If you’ve been following the New York City mayoral elections, you’ll know that the Democrats are currently in a state of pandemonium.  Their presumed frontrunner, Christine Quinn, has been eviscerated by the press, and one of her chief opponents, Bill Thompson, can’t seem to find any sort of fire with the electorate, despite him almost beating Mayor Bloomberg in 2009.  The city, one of the country’s most liberal, hasn’t elected a Democrat since David Dinkins in 1989.  This year was supposed to be a cakewalk for the Democrats, and now they’re starting to get nervous.  As a result, polls are indicating that they may be about to do something rash, to which I say please, please don’t.  Don’t nominate Anthony Weiner to be our nominee.

For those of you who don’t remember (and I doubt there are many of you who don’t remember as it happened fairly recently), Anthony Weiner was a Brooklyn-born congressman whom many assumed would eventually become mayor.  In fact, 2013 was gearing up to be the year he would finally make the plunge.  He was Chuck Schumer’s protégé, and his wife was adored by the Clintons.  With the presumed support of these political power brokers, it seemed difficult to comprehend that he would lose.

Then, of course, came the Twitter scandal.  Weiner, whether out of hubris or stupidity or self-sabotage, accidentally tweeted a semi-pornographic photo of his crotch to a 21-year-old woman that he thought was private, but in fact was public.  Being that you can’t actually delete anything from Twitter if you’re a famous person, the photos were soon seen on Andrew Breitbart’s conservative blog, and after days of allegations, Weiner admitted that the picture was of him and eventually resigned from Congress on June 16, 2011.

Now, it’s a little over two years after that incident, and the Democrats, desperate for someone to coalesce around after a harsh primary, are starting to give Weiner, easily the best known candidate in the race, a second look, and I say STOP.

I know that in real life, people deserve second chances, and I'm totally fine with that.  We forgive our friends and family for the mistakes that they make, and we hope that we can get the same in return.

However...I don't think it's necessarily something we automatically have to do with our politicians.  I know that this sounds a bit hypocritical coming from someone who loves, say, Bill Clinton, but he was a sitting president, and has done far more good for this country than most any other politician in recent memory.  There is an abundance of Democratic candidates in the New York environment, why do we need Rep.
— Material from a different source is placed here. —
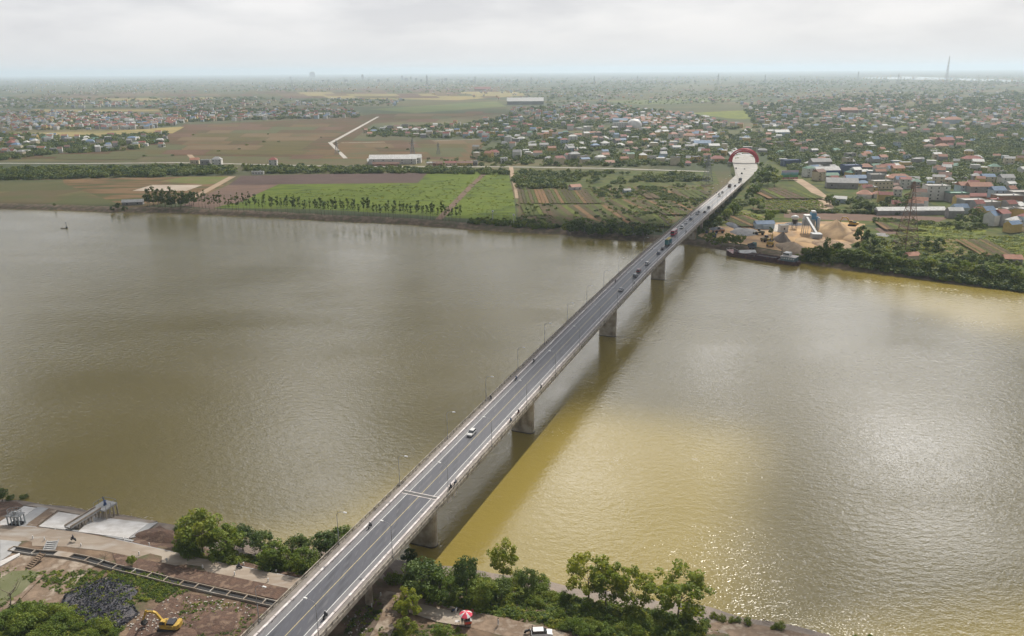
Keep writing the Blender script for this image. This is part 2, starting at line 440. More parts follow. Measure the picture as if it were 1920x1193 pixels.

Weiner?

The reality is that Weiner, while a once up-and-coming politician, isn't a former president or a once-in-a-generation politician that the party can't really waste like Clinton.  While I don't want us to get to be the party of the pious or the non-forgiving, we also don't need to promote Weiner just a couple of years after his fall from grace after he sent suggestive and potentially explicit photos of himself to women considerably younger than him and who were not his wife.  We can do better as a party than this man.  I am personally fine with what politicians do in private, and quite frankly would have been fine with him staying in office and then letting his constituents decide whether he was fit for office or not, but I draw the line at rewarding them with a nomination to a major political position and stepping ground (how many positions in country are as visible to the national electorate as being Mayor of New York?) after embarrassing the party and losing the seat as a result of his scandal and resignation (the Democrats went on to lose the special election for Rep. Weiner's seat, one of the only times in recent memory where the GOP picked up a seat as a result of a Democrat resigning). His candidacy, in fact, puts into play the seat that the Democrats have not been able to hold for decades, and if we nominate him, we're in the same position the GOP was with Mark Sanford in the special election-still the favorite, but we'll have to spend money and man-power to push a candidate in a race that should be a cakewalk.

The people of New York City have a decision to make, therefore, and hopefully will be smart about it.  People deserve second chances, but politicians don't necessarily deserve them, particularly when that second chance puts at stake an important political office in the general election (some might say that sounds cynical, I'm calling it pragmatic).  If the Democrats of New York truly feel that Anthony Weiner, despite his past abuse of the public's confidence, deserves a second shot at public life despite it making the general that much more competitive, then by all means vote for him.  However, I think that someone with such bad judgment after being given a golden career opportunity in the House, shouldn't get a second chance when we have a bevy of up-and-coming candidates who haven't made his mistakes.